À luz de Rogério Sganzerla - Ao tentar delinear as fronteiras do cinema paulistano, impossível não lembrar do cineasta de O Bandido da Luz Vermelha Nos anos de 1960, as mulheres da cidade de São Paulo estavam aterrorizadas por um homem que invadia suas casas na calada da noite e, com uma luz vermelha, iluminava o ambiente para passar horas conversando com suas vítimas antes de matá-las. Rogério Sganzerla, que batia de frente com o Cinema Novo, pegou a história e a levou para as telas de cinema, consagrando-a como um dos filmes mais marcantes produzidos no Brasil durante aquela década.
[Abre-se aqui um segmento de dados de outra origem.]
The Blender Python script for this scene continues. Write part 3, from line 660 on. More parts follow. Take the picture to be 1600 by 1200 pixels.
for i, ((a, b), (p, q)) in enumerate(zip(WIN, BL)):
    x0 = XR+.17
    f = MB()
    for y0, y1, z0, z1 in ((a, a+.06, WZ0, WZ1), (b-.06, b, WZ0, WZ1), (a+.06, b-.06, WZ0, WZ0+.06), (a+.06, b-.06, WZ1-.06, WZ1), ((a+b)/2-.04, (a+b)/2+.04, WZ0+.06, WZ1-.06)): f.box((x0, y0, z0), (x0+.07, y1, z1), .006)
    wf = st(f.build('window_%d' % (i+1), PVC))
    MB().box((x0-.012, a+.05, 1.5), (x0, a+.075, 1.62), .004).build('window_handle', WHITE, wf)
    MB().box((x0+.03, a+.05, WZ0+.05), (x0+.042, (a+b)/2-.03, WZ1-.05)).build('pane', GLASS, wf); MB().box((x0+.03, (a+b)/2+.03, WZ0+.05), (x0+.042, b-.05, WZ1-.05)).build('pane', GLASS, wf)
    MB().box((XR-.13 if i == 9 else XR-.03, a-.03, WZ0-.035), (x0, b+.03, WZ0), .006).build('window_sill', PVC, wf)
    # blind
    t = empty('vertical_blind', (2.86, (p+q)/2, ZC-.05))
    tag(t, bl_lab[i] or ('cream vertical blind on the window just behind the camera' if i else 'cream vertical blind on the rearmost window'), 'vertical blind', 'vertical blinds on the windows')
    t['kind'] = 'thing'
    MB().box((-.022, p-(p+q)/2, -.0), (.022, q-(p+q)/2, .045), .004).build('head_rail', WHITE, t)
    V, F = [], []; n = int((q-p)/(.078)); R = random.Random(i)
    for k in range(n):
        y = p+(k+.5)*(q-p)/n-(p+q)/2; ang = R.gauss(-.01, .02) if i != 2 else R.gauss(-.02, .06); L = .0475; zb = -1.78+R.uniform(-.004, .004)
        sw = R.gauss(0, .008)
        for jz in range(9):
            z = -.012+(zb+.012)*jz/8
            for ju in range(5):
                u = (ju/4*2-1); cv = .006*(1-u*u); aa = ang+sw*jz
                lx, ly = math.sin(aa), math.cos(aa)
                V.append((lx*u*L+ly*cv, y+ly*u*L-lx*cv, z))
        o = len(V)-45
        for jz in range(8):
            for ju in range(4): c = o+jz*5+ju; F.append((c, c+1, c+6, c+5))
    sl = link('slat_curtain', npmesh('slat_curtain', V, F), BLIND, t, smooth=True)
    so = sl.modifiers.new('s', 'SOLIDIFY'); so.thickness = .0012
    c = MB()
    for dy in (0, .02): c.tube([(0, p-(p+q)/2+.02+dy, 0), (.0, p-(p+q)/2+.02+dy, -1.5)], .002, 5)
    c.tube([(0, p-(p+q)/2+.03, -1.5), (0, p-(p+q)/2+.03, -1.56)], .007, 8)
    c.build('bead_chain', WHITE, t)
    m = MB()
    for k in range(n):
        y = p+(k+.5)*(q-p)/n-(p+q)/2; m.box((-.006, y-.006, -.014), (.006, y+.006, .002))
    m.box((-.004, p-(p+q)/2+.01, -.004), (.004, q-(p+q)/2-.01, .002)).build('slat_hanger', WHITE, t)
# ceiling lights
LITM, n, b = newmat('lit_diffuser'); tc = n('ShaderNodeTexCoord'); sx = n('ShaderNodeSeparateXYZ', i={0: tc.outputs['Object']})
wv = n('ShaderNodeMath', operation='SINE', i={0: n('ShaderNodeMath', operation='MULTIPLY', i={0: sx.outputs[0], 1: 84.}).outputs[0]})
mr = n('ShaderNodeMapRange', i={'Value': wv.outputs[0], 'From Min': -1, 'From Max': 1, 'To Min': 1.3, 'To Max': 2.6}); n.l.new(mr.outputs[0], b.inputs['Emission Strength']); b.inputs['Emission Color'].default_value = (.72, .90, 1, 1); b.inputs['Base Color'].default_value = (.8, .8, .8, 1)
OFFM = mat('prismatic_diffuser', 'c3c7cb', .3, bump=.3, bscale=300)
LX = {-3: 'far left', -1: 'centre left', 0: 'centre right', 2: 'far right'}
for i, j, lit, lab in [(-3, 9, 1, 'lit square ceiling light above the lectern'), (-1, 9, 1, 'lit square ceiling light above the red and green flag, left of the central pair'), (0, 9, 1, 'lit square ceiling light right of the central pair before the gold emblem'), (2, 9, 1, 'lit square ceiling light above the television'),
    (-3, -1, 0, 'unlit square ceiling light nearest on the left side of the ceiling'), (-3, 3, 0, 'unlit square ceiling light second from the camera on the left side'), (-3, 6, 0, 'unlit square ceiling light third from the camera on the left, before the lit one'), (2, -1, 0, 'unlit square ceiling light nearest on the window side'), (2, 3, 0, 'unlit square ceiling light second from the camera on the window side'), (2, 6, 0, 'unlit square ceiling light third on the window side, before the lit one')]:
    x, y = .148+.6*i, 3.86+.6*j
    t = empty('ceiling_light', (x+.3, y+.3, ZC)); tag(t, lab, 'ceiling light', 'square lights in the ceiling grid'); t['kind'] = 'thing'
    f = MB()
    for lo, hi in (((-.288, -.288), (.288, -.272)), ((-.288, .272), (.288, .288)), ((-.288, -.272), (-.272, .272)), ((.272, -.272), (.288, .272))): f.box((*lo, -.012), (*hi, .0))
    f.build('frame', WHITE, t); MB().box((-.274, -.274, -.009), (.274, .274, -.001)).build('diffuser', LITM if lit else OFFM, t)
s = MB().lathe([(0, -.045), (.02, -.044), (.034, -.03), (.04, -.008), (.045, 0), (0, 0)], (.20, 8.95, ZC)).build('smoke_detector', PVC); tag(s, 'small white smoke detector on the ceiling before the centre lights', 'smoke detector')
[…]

Sganzerla, morto no início de janeiro, é considerado um dos mais fiéis representantes do cinema marginal paulistano. "Deve-se reconhecer que poucas vezes São Paulo, como protótipo da cidade nervosa, foi retratada de forma tão fiel", analisa o crítico Luiz Zanin. "O trânsito nas ruas, o movimento das pessoas, o desequilíbrio visual da arquitetura, tudo isso é tratado como um jorro visual criativo, entrecortado, cheio de paródia, ironia e raiva." Há quem ache até que o filme foi precursor de um estilo de mostrar a violência que quase trinta anos depois se consagraria nas mãos do diretor americano Quentin Tarantino, mas não sem, antes disso, ter precedido o genial Stanley Kubrick na maneira ácida de criticar a sociedade. "O Bandido da Luz Vermelha, que acompanhava o bafafá criado pelas ações de um ladrão, assassino e estuprador, representava uma metáfora da ação do poder repressor", analisa Rodrigo Fonseca, da Revista de Cinema, em seu texto O Cineasta da Transgressão. "Era uma violência estilizada, tataravó do estilo Pulp Fiction. Anos antes de Stanley Kubrick abordar realidade similar com seu Laranja Mecânica, Sganzerla chocava com sua experiência visual rica em referências à cultura nacional, incluindo MPB, literatura e o próprio cinema."